Mercedes-Benz’s Drive Pilot is similar to “hands-frees” highway driving systems like GM’s Super Cruise, Ford’s BlueCruise, and Tesla’s Autopilot, in so far as it allows drivers to take their hands off the steering wheel and feet off the pedals certain conditions. But unlike Level 2 systems, in which drivers are required to keep their eyes on the road, Mercedes’ Level 3 system has a few more allowances.

Drive Pilot

The system doesn’t allow drivers to take a nap or ride in the vehicle in the backseat. In the past, people have abused the lax driver monitoring controls in Tesla’s Autopilot to do both, which has unnerved regulators and spurred safety advocates to call for more robust monitoring.
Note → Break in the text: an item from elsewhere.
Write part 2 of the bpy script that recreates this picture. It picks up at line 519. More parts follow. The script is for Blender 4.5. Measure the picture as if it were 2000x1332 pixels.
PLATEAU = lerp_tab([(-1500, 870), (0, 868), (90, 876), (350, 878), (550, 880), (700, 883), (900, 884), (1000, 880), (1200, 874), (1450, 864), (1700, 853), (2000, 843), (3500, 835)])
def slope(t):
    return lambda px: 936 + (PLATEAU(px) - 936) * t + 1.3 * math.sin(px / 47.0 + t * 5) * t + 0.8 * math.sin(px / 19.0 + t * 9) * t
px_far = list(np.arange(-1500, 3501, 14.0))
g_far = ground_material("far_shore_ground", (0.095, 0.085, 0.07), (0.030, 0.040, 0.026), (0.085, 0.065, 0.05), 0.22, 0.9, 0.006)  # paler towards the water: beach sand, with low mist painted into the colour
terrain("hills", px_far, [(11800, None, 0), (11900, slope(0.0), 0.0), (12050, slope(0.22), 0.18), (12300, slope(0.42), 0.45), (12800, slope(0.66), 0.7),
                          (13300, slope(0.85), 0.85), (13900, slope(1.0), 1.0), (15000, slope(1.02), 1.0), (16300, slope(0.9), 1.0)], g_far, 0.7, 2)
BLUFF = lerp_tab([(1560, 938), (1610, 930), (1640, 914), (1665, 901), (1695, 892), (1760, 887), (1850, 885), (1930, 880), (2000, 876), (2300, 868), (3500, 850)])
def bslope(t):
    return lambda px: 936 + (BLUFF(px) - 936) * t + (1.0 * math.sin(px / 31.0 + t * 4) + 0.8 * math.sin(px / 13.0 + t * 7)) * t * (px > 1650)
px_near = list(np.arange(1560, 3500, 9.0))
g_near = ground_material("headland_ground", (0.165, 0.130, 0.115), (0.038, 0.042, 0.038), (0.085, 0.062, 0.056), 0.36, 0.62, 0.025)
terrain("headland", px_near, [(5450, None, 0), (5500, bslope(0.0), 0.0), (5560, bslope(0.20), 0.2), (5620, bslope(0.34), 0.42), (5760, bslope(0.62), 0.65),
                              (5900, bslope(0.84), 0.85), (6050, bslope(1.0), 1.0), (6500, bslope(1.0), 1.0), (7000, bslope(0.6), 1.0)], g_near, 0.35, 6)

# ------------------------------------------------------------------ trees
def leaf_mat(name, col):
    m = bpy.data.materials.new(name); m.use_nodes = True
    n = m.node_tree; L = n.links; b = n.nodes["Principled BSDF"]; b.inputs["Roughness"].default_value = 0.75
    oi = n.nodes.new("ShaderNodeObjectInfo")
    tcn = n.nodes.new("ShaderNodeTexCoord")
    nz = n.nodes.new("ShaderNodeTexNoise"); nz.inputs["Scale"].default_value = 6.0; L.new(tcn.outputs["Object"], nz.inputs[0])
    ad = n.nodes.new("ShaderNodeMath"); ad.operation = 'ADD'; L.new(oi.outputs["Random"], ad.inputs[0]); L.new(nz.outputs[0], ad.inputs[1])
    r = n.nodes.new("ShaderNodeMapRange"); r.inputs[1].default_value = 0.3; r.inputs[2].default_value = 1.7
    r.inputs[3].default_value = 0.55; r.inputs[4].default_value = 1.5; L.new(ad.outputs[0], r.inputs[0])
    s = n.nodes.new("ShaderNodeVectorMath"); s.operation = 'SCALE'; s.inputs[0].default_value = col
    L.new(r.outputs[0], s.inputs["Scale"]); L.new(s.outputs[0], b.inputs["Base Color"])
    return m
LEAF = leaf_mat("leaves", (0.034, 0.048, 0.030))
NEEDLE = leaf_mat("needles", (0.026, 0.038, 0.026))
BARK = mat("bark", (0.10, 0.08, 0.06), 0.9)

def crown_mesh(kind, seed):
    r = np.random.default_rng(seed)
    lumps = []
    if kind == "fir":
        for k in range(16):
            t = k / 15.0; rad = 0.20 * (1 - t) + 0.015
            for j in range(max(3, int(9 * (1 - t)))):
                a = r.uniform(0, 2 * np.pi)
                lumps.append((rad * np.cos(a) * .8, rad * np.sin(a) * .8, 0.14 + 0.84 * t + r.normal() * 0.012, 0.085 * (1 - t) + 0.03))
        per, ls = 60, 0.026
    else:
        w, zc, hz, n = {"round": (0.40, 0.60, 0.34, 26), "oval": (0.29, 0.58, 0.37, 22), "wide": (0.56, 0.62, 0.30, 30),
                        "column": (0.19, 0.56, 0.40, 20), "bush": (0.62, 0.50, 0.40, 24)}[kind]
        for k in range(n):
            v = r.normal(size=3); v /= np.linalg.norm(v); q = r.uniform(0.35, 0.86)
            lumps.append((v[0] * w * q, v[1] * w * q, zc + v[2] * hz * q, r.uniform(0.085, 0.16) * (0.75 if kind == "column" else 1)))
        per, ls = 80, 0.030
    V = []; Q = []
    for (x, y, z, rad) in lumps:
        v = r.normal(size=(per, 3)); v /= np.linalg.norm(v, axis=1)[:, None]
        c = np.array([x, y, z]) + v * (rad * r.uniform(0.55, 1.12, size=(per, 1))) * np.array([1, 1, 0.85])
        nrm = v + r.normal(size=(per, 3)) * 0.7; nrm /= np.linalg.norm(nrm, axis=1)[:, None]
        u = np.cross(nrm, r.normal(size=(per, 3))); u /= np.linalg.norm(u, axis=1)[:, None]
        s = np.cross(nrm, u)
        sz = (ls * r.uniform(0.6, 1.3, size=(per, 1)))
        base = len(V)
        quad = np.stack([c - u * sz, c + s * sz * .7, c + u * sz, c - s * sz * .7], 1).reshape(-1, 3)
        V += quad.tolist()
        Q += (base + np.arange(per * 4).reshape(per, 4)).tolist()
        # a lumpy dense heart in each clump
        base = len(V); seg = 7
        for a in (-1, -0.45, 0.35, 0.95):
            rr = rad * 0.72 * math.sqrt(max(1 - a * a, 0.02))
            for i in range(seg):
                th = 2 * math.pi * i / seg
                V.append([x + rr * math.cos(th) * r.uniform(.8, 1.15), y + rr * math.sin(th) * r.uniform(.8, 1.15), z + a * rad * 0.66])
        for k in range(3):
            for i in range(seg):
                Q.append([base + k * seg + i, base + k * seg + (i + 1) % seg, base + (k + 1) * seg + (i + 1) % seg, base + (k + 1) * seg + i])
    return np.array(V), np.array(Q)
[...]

Other than that, Drive Pilot acts similarly to many of the Level 2 systems that are available in the US. It accelerates and decelerates, depending on the traffic ahead.

It can stay centered in the lane and perform automated lane changes and blind spot detection. Interestingly, Mercedes says that Drive Pilot will only operate at speeds up to 40 mph on “suitable freeway sections and where there is high traffic density”, which seems to suggest it will only be available in heavy, stop-and-go traffic. In addition to cameras and radar, the system relies on data from a lidar sensor to construct a 3D model of its surrounding environment, as well as microphones to detect approaching emergency vehicles. Most autonomous vehicle operators, including Waymo and Cruise, have said they think Level 3 is too dangerous, preferring to work exclusively on Level 4 technology. The reason is the need for drivers to stay attentive despite the vehicle performing most of the driving tasks. Mercedes isn’t the only automaker pursuing the technology. In its announcement that it was pivoting away from fully autonomous driving, Ford said it would turn to “internally developed L2+/L3 technology.”